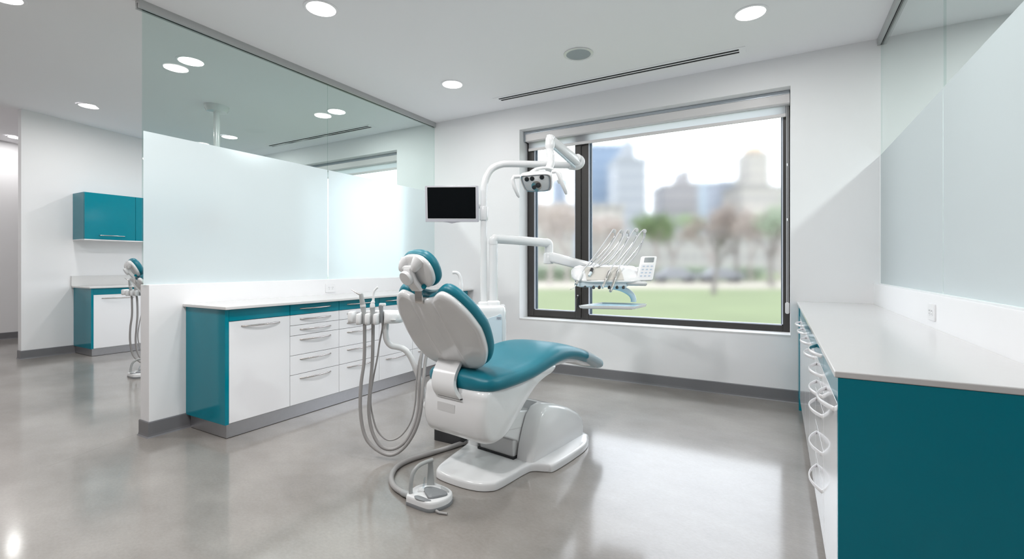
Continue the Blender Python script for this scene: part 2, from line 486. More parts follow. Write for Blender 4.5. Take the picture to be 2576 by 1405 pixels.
def blind(dx, label, full=True):
    t = thing('roller_blind', label, 'blind', (dx, 0, 0), group='roller blinds')
    x0, x1 = W1[0] + .006, W1[1] - .004
    yz = [(4.985, 2.782), (4.92, 2.782), (4.913, 2.775), (4.913, 2.752), (4.905, 2.748), (4.905, 2.672), (4.915, 2.664), (4.985, 2.664)]
    MB().loft([[(x0, a, b) for a, b in yz], [(x1, a, b) for a, b in yz]]).build('cassette', 'blind_box', t)
    box('cassette_trim', (x0 + .001, 4.904, 2.7505), (x1 - .001, 4.912, 2.781), 'blind_trim', t)
    box('end_cap', (x0 - .001, 4.903, 2.664), (x0 + .018, 4.985, 2.7815), 'blind_trim', t)
    box('fabric', (x0 + .03, 4.965, 2.585), (x1 - .03, 4.967, 2.664), 'fabric', t)
    MB().loft([[(x, a, b) for a, b in ((4.958, 2.562), (4.974, 2.562), (4.977, 2.575), (4.974, 2.592), (4.958, 2.592), (4.955, 2.575))] for x in (x0 + .03, x1 - .03)]).build('bottom_bar', 'blind_box', t, smooth=.6)
    if full:
        xc = W1[1] - .022
        for dx2 in (-.006, .006):
            b = MB()
            b.tube([(xc + dx2, 4.955, 2.664), (xc + dx2, 4.955, .86)], .0028, 6)
            b.build('chain', 'plastic', t, smooth=1)
        for z in (2.12, 1.62):
            lathe('chain_connector', [(.003, -.012), (.008, -.006), (.008, .006), (.003, .012)], 'plastic', t, (xc, 4.955, z), res=10)
        MB().pillow(rrect(.034, .105, .015, 4), [(.8, -.012), (1, -.006), (1, .006), (.8, .012)], frame((xc, 4.955, .815), (1, 0, 0), (0, 0, 1), (0, 1, 0))).build('chain_weight', 'plastic_shade', t, smooth=.8)
    return t
blind(0, 'white roller blind drawn up in its box over the big park window')
blind(PITCH, 'white roller blind over the far window seen through the left clear glass', False)

# ---------------------------------------------------------------- glass partitions
def partition(side):
    gx = -3.88 if side == 'L' else .735
    y0, ys_, y1 = 1.585, 3.14, 4.798
    zb = 1.066 if side == 'L' else 1.056
    zt = 3.0
    zf = 2.147 if side == 'L' else 2.10
    words = ('left', 'white half wall with the outlet') if side == 'L' else ('right', 'right counter')
    film_x = gx + .0075 if side == 'L' else gx - .0075
    for k, (a, b) in enumerate(((y0, ys_ - .002), (ys_ + .002, y1))):
        lab = {('L', 0): 'glass panel with free upright edge and frosted lower band, over the left half wall',
               ('L', 1): 'frosted glass panel behind the monitor, touching the window wall on the left',
               ('R', 0): 'nearest frosted glass panel above the right counter, cut by the picture edge',
               ('R', 1): 'narrower frosted glass panel over the right counter against the window wall'}[side, k]
        t = thing('glass_panel', lab, 'glass partition', (gx, a, zb), group='frosted glass partition panels')
        box('sheet', (-.006, 0, 0), (.006, b - a, zt - zb), 'glass', t)
        fx = film_x - gx
        link('frosted_film', [(fx, .003, .002), (fx, b - a - .003, .002), (fx, b - a - .003, zf - zb), (fx, .003, zf - zb)], [(0, 1, 2, 3)], 'frost', t)
    r = MB(); hw = .03
    r.box((gx - hw, y0 - .03, zt - .006), (gx - .009, y1, 3.10)); r.box((gx + .009, y0 - .03, zt - .006), (gx + hw, y1, 3.10)); r.box((gx - .009, y0 - .03, zt + .03), (gx + .009, y1, 3.10))
    rt = r.build('trim_2' if side == 'L' else 'trim_3', 'rail'); struct(rt, 'aluminium ceiling channel holding the %s glass panels' % words[0])
    g = MB(); g.box((gx - .008, y0, zt - .004), (gx - .0062, y1, zt + .03)); g.box((gx + .0062, y0, zt - .004), (gx + .008, y1, zt + .03))
    struct(g.build('trim_4' if side == 'L' else 'trim_5', 'void'), 'dark seal under the %s ceiling channel' % words[0])
partition('L'); partition('R')

# ---------------------------------------------------------------- ceiling fittings
def downlight(x, y, label, energy, proto=[None], col=(1, .98, .972)):
    z = zc(x, y)
    if proto[0] is None:
        t = thing('ceiling_light', label, 'ceiling light', (x, y, z), group='recessed ceiling lights')
        lathe('trim_ring', [(.098, -.001), (.120, -.001), (.121, -.003), (.116, -.005), (.102, -.005), (.098, -.003)], 'ceiling', t, res=48, caps=False)
        lathe('diffuser', [(.0, -.0030), (.099, -.0030), (.099, -.0045), (0, -.0045)], 'lamp', t, res=48)
        proto[0] = t
    else:
        t = dup(proto[0], (x, y, z), label)
    L = bpy.data.lights.new('ceiling_lamp', 'AREA'); L.shape = 'DISK'; L.size = .19; L.energy = energy; L.color = col
    lo = bpy.data.objects.new('ceiling_lamp', L); lo.location = (x, y, z - .012); COL.objects.link(lo)
    return t
EN = 19
downlight(-2.862, 2.262, 'large bright recessed light at the top of the picture, left of centre', 8)
downlight(-.174, 3.853, 'bright recessed light at the top right, beyond the round speaker', 6)
downlight(-2.89, 3.865, 'recessed light on the clinic ceiling between the left glass and the long vent', 7.5)
downlight(-.174, 2.262, 'recessed light above the near end of the right countertop', 5)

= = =

◆ **INSTRUCTION**
Write out again exactly the lines from the start of the data above through the line containing "blind(PITCH, 'white roller", inclusive, excluding any pictures.

◆ **TASK ANSWER**
Continue the Blender Python script for this scene: part 2, from line 486. More parts follow. Write for Blender 4.5. Take the picture to be 2576 by 1405 pixels.
def blind(dx, label, full=True):
    t = thing('roller_blind', label, 'blind', (dx, 0, 0), group='roller blinds')
    x0, x1 = W1[0] + .006, W1[1] - .004
    yz = [(4.985, 2.782), (4.92, 2.782), (4.913, 2.775), (4.913, 2.752), (4.905, 2.748), (4.905, 2.672), (4.915, 2.664), (4.985, 2.664)]
    MB().loft([[(x0, a, b) for a, b in yz], [(x1, a, b) for a, b in yz]]).build('cassette', 'blind_box', t)
    box('cassette_trim', (x0 + .001, 4.904, 2.7505), (x1 - .001, 4.912, 2.781), 'blind_trim', t)
    box('end_cap', (x0 - .001, 4.903, 2.664), (x0 + .018, 4.985, 2.7815), 'blind_trim', t)
    box('fabric', (x0 + .03, 4.965, 2.585), (x1 - .03, 4.967, 2.664), 'fabric', t)
    MB().loft([[(x, a, b) for a, b in ((4.958, 2.562), (4.974, 2.562), (4.977, 2.575), (4.974, 2.592), (4.958, 2.592), (4.955, 2.575))] for x in (x0 + .03, x1 - .03)]).build('bottom_bar', 'blind_box', t, smooth=.6)
    if full:
        xc = W1[1] - .022
        for dx2 in (-.006, .006):
            b = MB()
            b.tube([(xc + dx2, 4.955, 2.664), (xc + dx2, 4.955, .86)], .0028, 6)
            b.build('chain', 'plastic', t, smooth=1)
        for z in (2.12, 1.62):
            lathe('chain_connector', [(.003, -.012), (.008, -.006), (.008, .006), (.003, .012)], 'plastic', t, (xc, 4.955, z), res=10)
        MB().pillow(rrect(.034, .105, .015, 4), [(.8, -.012), (1, -.006), (1, .006), (.8, .012)], frame((xc, 4.955, .815), (1, 0, 0), (0, 0, 1), (0, 1, 0))).build('chain_weight', 'plastic_shade', t, smooth=.8)
    return t
blind(0, 'white roller blind drawn up in its box over the big park window')
blind(PITCH, 'white roller blind over the far window seen through the left clear glass', False)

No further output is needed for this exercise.